| Industry |
Diversified Financial Services |
| Sector |
Financials |
| Filed By |
Investor Voice, SPC
|
| Votes |
%
|
| Status |
Withdrawn: Strategic |
| View Memo |
|
Organization: Berkshire Hathaway Inc.
Year: 2015
Description: RESOLVED: That Berkshire Hathaway, Inc. (“Berkshire”) establish reasonable, quantitative goals for reduction of greenhouse gas emissions at its energy-generating holdings; and publish a report to shareholders by January 31, 2016 (at reasonable cost and omitting proprietary information) on how it will achieve these goals – including possible plans to retrofit or retire existing coal-burning plants at Berkshire-held companies.
SUPPORTING STATEMENT:
The electric power sector accounts for more carbon dioxide (“CO2”) emissions than any other sector – more, even, than transportation or industry. Coal-fired power creates a disproportionate amount of these emissions. According to the U.S. Environmental Protection Agency (“EPA"): “Although coal accounts for about 75% of CO2 emissions from the sector, it [only] represents about 39% of the electricity generated in the United States.”
Berkshire Hathaway’s MidAmerican Energy Holdings Company (“MidAmerican”) generates roughly 45% of its power from coal-fired sources. Despite significant new investments in renewable generation, MidAmerican (now a subsidiary of Berkshire Hathaway Energy) was the 6th largest coal user and generated the 7th highest CO2 emissions of any U.S. utility in 2012 (2014 report by Ceres, using 2012 data). Consequently, MidAmerican’s status as one of the top 7 carbon polluters in the U.S. power sector is harmful to Berkshire’s corporate reputation and direction.
International climate experts assert that developed nations must reduce their carbon output 80% by 2050 in order to maintain a safe and livable climate. While the regulations set forth by the EPA contribute to this effort, much deeper carbon cuts will be called for (especially, perhaps, from the electric power sector). This threatens the viability of coal plant investments.
The EPA has initiated a series of tough rules and regulations designed to curb harmful emissions from coal-fired power plants. Bernstein Research estimates that as a result of these new regulations, 15% of coal-fired power plants will be forced to retire or will require substantial new investment to remain viable.
In response to these rules, many of MidAmerican’s peers have established plans to retire coal-fired plants – including AEP, Ameren, Calpine Corporation, Progress Energy, Southern Company, and Xcel Energy. These forward-looking companies recognize that using natural gas, efficiency, and renewable energy are poised to be more profitable than retrofitting outdated coal-fired plants.
Also in response to these rules, other sector peers – such as American Electric Power, Consolidated Edison, Duke Energy, Entergy, Exelon, and National Grid – have set measurable and quantifiable targets for greenhouse gas emission reductions. Still other peers – including CMS Energy, NiSource, Pinnacle West, and PSEG Power – have set greenhouse gas intensity targets.

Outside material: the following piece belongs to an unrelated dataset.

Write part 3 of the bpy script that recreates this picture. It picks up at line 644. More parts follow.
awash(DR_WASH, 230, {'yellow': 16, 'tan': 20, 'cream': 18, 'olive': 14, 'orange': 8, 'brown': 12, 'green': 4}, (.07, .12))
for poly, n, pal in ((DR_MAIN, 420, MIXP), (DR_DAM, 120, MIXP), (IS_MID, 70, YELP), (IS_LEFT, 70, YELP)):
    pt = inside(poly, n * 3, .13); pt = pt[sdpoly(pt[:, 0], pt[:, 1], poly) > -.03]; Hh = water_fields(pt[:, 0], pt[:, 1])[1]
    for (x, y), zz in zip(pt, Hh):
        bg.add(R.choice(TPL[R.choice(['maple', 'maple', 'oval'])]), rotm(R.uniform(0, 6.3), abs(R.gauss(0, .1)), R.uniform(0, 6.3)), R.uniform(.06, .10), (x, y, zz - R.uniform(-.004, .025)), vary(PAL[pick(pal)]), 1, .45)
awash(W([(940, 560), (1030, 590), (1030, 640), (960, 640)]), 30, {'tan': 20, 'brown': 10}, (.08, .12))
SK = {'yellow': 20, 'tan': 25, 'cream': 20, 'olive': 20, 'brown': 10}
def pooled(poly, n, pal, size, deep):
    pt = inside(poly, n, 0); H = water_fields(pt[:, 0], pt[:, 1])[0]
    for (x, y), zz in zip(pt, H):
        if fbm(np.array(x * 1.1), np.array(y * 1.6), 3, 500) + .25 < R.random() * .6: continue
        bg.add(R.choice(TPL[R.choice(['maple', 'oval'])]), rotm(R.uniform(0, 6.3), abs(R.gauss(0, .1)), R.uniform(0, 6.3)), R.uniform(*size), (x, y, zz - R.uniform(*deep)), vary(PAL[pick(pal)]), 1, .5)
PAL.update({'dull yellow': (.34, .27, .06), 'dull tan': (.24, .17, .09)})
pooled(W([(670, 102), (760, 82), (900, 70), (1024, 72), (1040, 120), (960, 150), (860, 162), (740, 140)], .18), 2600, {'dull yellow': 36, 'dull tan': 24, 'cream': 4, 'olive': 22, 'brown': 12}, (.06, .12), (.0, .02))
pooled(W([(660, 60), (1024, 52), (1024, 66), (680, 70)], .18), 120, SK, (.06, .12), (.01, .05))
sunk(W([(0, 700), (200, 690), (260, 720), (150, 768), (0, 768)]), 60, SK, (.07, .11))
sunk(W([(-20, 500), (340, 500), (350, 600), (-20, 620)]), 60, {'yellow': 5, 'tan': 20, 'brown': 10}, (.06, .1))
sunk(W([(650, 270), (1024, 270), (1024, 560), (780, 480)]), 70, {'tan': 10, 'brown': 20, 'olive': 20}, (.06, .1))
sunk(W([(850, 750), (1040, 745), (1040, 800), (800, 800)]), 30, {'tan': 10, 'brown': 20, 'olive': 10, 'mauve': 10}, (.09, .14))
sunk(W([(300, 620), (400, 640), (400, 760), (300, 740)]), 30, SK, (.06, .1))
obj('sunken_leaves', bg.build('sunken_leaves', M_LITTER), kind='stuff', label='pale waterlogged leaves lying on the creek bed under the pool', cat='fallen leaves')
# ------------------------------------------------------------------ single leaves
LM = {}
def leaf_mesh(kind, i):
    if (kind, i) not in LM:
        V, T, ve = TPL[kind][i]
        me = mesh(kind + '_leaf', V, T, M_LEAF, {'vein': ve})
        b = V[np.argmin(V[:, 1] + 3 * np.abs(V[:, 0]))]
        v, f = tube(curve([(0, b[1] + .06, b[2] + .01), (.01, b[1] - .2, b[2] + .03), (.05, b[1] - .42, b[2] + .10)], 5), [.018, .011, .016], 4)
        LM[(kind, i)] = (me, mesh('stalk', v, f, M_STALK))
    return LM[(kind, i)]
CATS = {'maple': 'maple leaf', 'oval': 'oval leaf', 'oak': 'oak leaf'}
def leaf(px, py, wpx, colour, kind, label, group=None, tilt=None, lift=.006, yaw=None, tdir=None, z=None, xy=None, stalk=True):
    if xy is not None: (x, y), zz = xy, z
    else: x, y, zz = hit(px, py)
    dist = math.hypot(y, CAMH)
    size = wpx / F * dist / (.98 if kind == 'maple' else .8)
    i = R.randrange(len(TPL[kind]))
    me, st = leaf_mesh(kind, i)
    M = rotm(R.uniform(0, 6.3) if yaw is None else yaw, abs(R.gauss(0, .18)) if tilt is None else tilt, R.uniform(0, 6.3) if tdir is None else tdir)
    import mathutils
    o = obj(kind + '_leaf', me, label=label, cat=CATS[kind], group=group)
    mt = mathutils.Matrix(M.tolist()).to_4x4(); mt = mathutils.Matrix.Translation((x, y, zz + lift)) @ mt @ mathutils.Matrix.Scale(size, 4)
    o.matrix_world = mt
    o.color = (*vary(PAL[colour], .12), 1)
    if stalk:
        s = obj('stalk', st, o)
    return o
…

Berkshire Hathaway Energy’s website asserts: “We will set challenging goals and assess our ability to continually improve our environmental performance.”
Therefore, in alignment with Berkshire’s pronouncements and its forward-looking investments in renewable energy, shareholders ask Berkshire Hathaway Energy to disclose its goals to reduce CO2 emissions. Please vote FOR this reasonable request for planning, transparency, and risk mitigation.